- **Exercise instructions**: All the data should be repeated exactly. Any image in it is left out.

┌─ Data

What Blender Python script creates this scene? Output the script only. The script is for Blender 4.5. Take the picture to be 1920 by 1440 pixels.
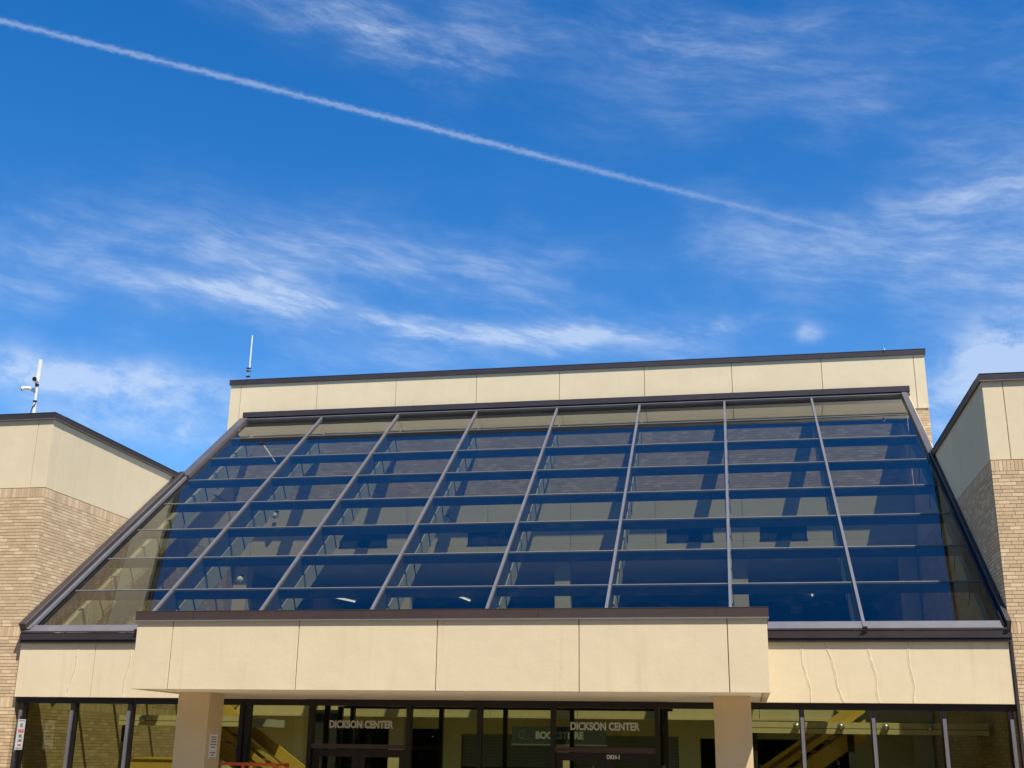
import bpy, math, random
from mathutils import Matrix, Vector
random.seed(7)
for o in list(bpy.data.objects): bpy.data.objects.remove(o)
sc = bpy.context.scene
col = sc.collection
R = math.radians
H = 2.15                       # eye height above the plaza; heights below are given from eye level

# ------------------------------------------------------------------ camera
cam = bpy.data.objects.new('camera', bpy.data.cameras.new('camera')); col.objects.link(cam); sc.camera = cam
cam.data.sensor_width = 36; cam.data.lens = 36*2183.6/1920
cam.data.clip_start = .1; cam.data.clip_end = 5000
yaw, pit, rol = -.1933, .3043, .0155
fw = Vector((math.sin(yaw)*math.cos(pit), math.cos(yaw)*math.cos(pit), math.sin(pit)))
r0 = Vector((math.cos(yaw), -math.sin(yaw), 0)); u0 = r0.cross(fw)
ex = r0*math.cos(rol)+u0*math.sin(rol); ey = u0*math.cos(rol)-r0*math.sin(rol); ez = -fw
M = Matrix((ex, ey, ez)).transposed().to_4x4(); M.translation = (0, 0, H); cam.matrix_world = M

# ------------------------------------------------------------------ exposure, sun, sky
sc.view_settings.view_transform = 'Standard'; sc.view_settings.look = 'None'
sc.view_settings.exposure = .95; sc.view_settings.gamma = 1
sc.render.resolution_x = 1024; sc.render.resolution_y = 768
sc.render.engine = 'CYCLES'
sc.cycles.transparent_max_bounces = 24; sc.cycles.max_bounces = 8
SUN_AZ, SUN_EL = R(142), R(58.6)
sd = Vector((math.sin(SUN_AZ)*math.cos(SUN_EL), math.cos(SUN_AZ)*math.cos(SUN_EL), math.sin(SUN_EL)))
sl = bpy.data.lights.new('sun', 'SUN'); sl.energy = 3.7; sl.angle = R(.53); sl.color = (1, .93, .82)
so = bpy.data.objects.new('sun', sl); col.objects.link(so)
so.rotation_euler = (-sd).to_track_quat('-Z', 'Y').to_euler(); so.location = (6, -8, 20)

class NT:                      # tiny node-expression helper
    def __init__(s, tree): s.t = tree; s.n = tree.nodes; s.l = tree.links
    def new(s, typ, **kw):
        nd = s.n.new(typ)
        for k, v in kw.items(): setattr(nd, k, v)
        return nd
    def put(s, sock, v):
        if isinstance(v, bpy.types.NodeSocket): s.l.new(v, sock)
        elif v is not None: sock.default_value = v
    def m(s, op, a, b=None, c=None, clamp=False):
        nd = s.new('ShaderNodeMath', operation=op, use_clamp=clamp)
        s.put(nd.inputs[0], a); s.put(nd.inputs[1], b); s.put(nd.inputs[2], c); return nd.outputs[0]
    def vm(s, op, a, b=None, scale=None):
        nd = s.new('ShaderNodeVectorMath', operation=op); s.put(nd.inputs[0], a); s.put(nd.inputs[1], b)
        if scale is not None: s.put(nd.inputs['Scale'], scale)
        return nd.outputs[0]
    def xyz(s, x, y, z=0):
        nd = s.new('ShaderNodeCombineXYZ'); s.put(nd.inputs[0], x); s.put(nd.inputs[1], y); s.put(nd.inputs[2], z); return nd.outputs[0]
    def sep(s, v):
        nd = s.new('ShaderNodeSeparateXYZ'); s.put(nd.inputs[0], v); return nd.outputs
    def noise(s, vec, scale, detail=4, rough=.55, dist=0, col=False):
        nd = s.new('ShaderNodeTexNoise'); s.put(nd.inputs['Vector'], vec); s.put(nd.inputs['Scale'], scale)
        nd.inputs['Detail'].default_value = detail; nd.inputs['Roughness'].default_value = rough; nd.inputs['Distortion'].default_value = dist
        return nd.outputs['Color' if col else 'Fac']
    def ramp(s, f, stops, interp='LINEAR'):
        nd = s.new('ShaderNodeValToRGB'); cr = nd.color_ramp; cr.interpolation = interp
        while len(cr.elements) < len(stops): cr.elements.new(.5)
        for e, (p, c) in zip(cr.elements, stops): e.position = p; e.color = (*c, 1) if len(c) == 3 else c
        s.put(nd.inputs[0], f); return nd.outputs[0]
    def sstep(s, x, a, b):
        nd = s.new('ShaderNodeMapRange', interpolation_type='SMOOTHSTEP'); s.put(nd.inputs[0], x)
        nd.inputs[1].default_value = a; nd.inputs[2].default_value = b; return nd.outputs[0]
    def mix(s, f, a, b, mode='MIX'):
        nd = s.new('ShaderNodeMix', data_type='RGBA', blend_type=mode); s.put(nd.inputs['Factor'], f)
        s.put(nd.inputs[6], a if not isinstance(a, tuple) else (*a, 1)[:4]); s.put(nd.inputs[7], b if not isinstance(b, tuple) else (*b, 1)[:4]); return nd.outputs[2]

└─

- **Answer to the exercise**:
What Blender Python script creates this scene? Output the script only. The script is for Blender 4.5. Take the picture to be 1920 by 1440 pixels.
import bpy, math, random
from mathutils import Matrix, Vector
random.seed(7)
for o in list(bpy.data.objects): bpy.data.objects.remove(o)
sc = bpy.context.scene
col = sc.collection
R = math.radians
H = 2.15                       # eye height above the plaza; heights below are given from eye level

# ------------------------------------------------------------------ camera
cam = bpy.data.objects.new('camera', bpy.data.cameras.new('camera')); col.objects.link(cam); sc.camera = cam
cam.data.sensor_width = 36; cam.data.lens = 36*2183.6/1920
cam.data.clip_start = .1; cam.data.clip_end = 5000
yaw, pit, rol = -.1933, .3043, .0155
fw = Vector((math.sin(yaw)*math.cos(pit), math.cos(yaw)*math.cos(pit), math.sin(pit)))
r0 = Vector((math.cos(yaw), -math.sin(yaw), 0)); u0 = r0.cross(fw)
ex = r0*math.cos(rol)+u0*math.sin(rol); ey = u0*math.cos(rol)-r0*math.sin(rol); ez = -fw
M = Matrix((ex, ey, ez)).transposed().to_4x4(); M.translation = (0, 0, H); cam.matrix_world = M

# ------------------------------------------------------------------ exposure, sun, sky
sc.view_settings.view_transform = 'Standard'; sc.view_settings.look = 'None'
sc.view_settings.exposure = .95; sc.view_settings.gamma = 1
sc.render.resolution_x = 1024; sc.render.resolution_y = 768
sc.render.engine = 'CYCLES'
sc.cycles.transparent_max_bounces = 24; sc.cycles.max_bounces = 8
SUN_AZ, SUN_EL = R(142), R(58.6)
sd = Vector((math.sin(SUN_AZ)*math.cos(SUN_EL), math.cos(SUN_AZ)*math.cos(SUN_EL), math.sin(SUN_EL)))
sl = bpy.data.lights.new('sun', 'SUN'); sl.energy = 3.7; sl.angle = R(.53); sl.color = (1, .93, .82)
so = bpy.data.objects.new('sun', sl); col.objects.link(so)
so.rotation_euler = (-sd).to_track_quat('-Z', 'Y').to_euler(); so.location = (6, -8, 20)

class NT:                      # tiny node-expression helper
    def __init__(s, tree): s.t = tree; s.n = tree.nodes; s.l = tree.links
    def new(s, typ, **kw):
        nd = s.n.new(typ)
        for k, v in kw.items(): setattr(nd, k, v)
        return nd
    def put(s, sock, v):
        if isinstance(v, bpy.types.NodeSocket): s.l.new(v, sock)
        elif v is not None: sock.default_value = v
    def m(s, op, a, b=None, c=None, clamp=False):
        nd = s.new('ShaderNodeMath', operation=op, use_clamp=clamp)
        s.put(nd.inputs[0], a); s.put(nd.inputs[1], b); s.put(nd.inputs[2], c); return nd.outputs[0]
    def vm(s, op, a, b=None, scale=None):
        nd = s.new('ShaderNodeVectorMath', operation=op); s.put(nd.inputs[0], a); s.put(nd.inputs[1], b)
        if scale is not None: s.put(nd.inputs['Scale'], scale)
        return nd.outputs[0]
    def xyz(s, x, y, z=0):
        nd = s.new('ShaderNodeCombineXYZ'); s.put(nd.inputs[0], x); s.put(nd.inputs[1], y); s.put(nd.inputs[2], z); return nd.outputs[0]
    def sep(s, v):
        nd = s.new('ShaderNodeSeparateXYZ'); s.put(nd.inputs[0], v); return nd.outputs
    def noise(s, vec, scale, detail=4, rough=.55, dist=0, col=False):
        nd = s.new('ShaderNodeTexNoise'); s.put(nd.inputs['Vector'], vec); s.put(nd.inputs['Scale'], scale)
        nd.inputs['Detail'].default_value = detail; nd.inputs['Roughness'].default_value = rough; nd.inputs['Distortion'].default_value = dist
        return nd.outputs['Color' if col else 'Fac']
    def ramp(s, f, stops, interp='LINEAR'):
        nd = s.new('ShaderNodeValToRGB'); cr = nd.color_ramp; cr.interpolation = interp
        while len(cr.elements) < len(stops): cr.elements.new(.5)
        for e, (p, c) in zip(cr.elements, stops): e.position = p; e.color = (*c, 1) if len(c) == 3 else c
        s.put(nd.inputs[0], f); return nd.outputs[0]
    def sstep(s, x, a, b):
        nd = s.new('ShaderNodeMapRange', interpolation_type='SMOOTHSTEP'); s.put(nd.inputs[0], x)
        nd.inputs[1].default_value = a; nd.inputs[2].default_value = b; return nd.outputs[0]
    def mix(s, f, a, b, mode='MIX'):
        nd = s.new('ShaderNodeMix', data_type='RGBA', blend_type=mode); s.put(nd.inputs['Factor'], f)
        s.put(nd.inputs[6], a if not isinstance(a, tuple) else (*a, 1)[:4]); s.put(nd.inputs[7], b if not isinstance(b, tuple) else (*b, 1)[:4]); return nd.outputs[2]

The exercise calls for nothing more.